• _Data block_:
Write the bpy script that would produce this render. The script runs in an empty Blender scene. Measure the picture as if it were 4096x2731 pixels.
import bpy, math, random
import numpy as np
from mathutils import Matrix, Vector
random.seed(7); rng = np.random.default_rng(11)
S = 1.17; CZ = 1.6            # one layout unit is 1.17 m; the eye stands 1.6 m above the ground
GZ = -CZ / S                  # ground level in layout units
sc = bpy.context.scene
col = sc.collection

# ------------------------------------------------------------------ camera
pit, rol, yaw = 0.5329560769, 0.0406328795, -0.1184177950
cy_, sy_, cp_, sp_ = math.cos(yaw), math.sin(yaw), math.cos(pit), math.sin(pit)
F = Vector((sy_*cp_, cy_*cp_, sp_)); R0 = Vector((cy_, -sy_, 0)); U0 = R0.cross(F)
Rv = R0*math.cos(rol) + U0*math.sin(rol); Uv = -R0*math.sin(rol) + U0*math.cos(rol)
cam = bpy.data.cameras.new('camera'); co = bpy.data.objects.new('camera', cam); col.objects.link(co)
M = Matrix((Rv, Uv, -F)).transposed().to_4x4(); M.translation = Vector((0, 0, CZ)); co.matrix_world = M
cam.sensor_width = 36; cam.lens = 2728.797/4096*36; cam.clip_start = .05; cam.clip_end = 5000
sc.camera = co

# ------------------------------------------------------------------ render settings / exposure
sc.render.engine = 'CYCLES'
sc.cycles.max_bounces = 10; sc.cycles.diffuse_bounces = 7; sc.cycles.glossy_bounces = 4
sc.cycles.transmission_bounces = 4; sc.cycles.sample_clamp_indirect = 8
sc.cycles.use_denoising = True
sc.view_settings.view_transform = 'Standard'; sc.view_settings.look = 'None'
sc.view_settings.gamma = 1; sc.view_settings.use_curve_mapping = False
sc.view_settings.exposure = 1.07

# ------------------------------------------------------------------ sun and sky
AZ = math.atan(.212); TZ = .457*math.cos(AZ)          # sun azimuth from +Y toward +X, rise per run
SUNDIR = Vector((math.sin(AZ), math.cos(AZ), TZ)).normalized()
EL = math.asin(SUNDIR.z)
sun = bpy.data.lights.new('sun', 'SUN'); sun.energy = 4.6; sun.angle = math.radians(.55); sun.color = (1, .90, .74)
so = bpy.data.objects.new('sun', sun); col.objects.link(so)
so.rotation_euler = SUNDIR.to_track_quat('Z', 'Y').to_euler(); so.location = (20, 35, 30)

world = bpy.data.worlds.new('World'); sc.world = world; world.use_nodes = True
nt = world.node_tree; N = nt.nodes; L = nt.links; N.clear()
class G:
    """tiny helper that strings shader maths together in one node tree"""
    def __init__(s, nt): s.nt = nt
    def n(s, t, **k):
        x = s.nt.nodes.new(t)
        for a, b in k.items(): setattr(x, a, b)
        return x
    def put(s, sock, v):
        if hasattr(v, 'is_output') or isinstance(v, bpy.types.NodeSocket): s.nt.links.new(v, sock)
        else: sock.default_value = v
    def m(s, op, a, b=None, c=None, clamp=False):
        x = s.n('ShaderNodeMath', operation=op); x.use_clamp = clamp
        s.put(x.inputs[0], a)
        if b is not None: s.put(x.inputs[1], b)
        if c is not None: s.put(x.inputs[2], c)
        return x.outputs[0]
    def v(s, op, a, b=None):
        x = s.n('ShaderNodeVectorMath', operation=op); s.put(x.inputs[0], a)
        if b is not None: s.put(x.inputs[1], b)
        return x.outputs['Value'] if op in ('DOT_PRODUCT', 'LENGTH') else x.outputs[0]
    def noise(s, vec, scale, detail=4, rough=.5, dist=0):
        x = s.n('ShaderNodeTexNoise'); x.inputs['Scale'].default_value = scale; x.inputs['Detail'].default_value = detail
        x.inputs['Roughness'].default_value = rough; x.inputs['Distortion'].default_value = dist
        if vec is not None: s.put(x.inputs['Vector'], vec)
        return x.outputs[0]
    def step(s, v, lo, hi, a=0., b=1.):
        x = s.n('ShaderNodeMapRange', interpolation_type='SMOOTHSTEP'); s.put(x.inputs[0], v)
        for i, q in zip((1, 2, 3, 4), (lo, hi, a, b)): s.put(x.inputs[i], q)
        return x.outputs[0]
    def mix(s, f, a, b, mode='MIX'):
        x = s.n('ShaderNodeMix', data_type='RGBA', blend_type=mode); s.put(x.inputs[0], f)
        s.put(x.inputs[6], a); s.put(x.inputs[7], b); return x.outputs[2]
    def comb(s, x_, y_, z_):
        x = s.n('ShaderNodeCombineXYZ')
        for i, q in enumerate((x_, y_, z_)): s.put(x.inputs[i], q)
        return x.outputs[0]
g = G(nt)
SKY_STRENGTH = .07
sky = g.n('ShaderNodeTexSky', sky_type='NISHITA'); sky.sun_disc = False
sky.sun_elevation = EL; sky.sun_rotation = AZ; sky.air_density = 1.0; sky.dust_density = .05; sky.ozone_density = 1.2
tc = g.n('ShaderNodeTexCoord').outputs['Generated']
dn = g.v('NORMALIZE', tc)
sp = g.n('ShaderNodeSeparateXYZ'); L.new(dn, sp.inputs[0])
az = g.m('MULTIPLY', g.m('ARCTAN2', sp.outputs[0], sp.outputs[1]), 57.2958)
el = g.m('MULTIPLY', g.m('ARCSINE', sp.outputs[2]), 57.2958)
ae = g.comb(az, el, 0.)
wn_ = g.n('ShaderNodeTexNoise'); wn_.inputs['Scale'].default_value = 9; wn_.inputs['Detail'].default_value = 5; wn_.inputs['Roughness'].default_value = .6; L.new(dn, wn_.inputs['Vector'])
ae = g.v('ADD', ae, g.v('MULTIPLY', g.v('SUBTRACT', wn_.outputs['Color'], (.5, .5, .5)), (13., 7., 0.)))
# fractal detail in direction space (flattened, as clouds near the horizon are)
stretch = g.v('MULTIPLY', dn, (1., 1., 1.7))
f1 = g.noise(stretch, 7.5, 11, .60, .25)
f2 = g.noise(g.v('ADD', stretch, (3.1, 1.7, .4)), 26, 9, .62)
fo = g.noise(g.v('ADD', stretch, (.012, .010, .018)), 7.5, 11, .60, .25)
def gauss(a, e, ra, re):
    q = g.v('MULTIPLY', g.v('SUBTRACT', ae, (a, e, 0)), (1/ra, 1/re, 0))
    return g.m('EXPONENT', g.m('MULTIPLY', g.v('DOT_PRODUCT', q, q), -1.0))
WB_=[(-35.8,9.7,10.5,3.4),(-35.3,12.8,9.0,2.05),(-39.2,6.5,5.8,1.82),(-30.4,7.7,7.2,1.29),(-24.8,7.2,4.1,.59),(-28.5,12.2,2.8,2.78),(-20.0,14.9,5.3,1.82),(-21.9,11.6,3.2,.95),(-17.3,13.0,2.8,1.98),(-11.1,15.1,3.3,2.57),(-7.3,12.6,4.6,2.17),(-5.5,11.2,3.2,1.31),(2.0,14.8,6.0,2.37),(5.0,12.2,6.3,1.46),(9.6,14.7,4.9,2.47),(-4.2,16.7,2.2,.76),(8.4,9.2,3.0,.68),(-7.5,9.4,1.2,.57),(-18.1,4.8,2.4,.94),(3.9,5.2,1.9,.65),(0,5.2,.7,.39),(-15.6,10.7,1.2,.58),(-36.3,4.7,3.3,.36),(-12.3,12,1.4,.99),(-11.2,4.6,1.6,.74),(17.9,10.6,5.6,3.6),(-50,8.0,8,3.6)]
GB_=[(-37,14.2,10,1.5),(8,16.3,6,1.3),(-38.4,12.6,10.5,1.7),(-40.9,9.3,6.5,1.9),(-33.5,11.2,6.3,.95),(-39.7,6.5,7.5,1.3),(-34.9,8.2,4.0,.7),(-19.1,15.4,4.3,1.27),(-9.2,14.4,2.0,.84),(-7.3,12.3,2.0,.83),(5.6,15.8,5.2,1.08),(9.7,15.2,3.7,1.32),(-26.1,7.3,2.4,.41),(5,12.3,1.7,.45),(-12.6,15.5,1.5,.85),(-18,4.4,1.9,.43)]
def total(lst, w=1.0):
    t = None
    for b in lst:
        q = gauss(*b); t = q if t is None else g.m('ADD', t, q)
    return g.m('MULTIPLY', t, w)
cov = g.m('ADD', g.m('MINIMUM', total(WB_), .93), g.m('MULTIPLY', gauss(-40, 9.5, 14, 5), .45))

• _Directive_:
From the first line of the data above to the line holding "col = sc.collection", reproduce each line exactly; emit no other lines.

• _Response_:
Write the bpy script that would produce this render. The script runs in an empty Blender scene. Measure the picture as if it were 4096x2731 pixels.
import bpy, math, random
import numpy as np
from mathutils import Matrix, Vector
random.seed(7); rng = np.random.default_rng(11)
S = 1.17; CZ = 1.6            # one layout unit is 1.17 m; the eye stands 1.6 m above the ground
GZ = -CZ / S                  # ground level in layout units
sc = bpy.context.scene
col = sc.collection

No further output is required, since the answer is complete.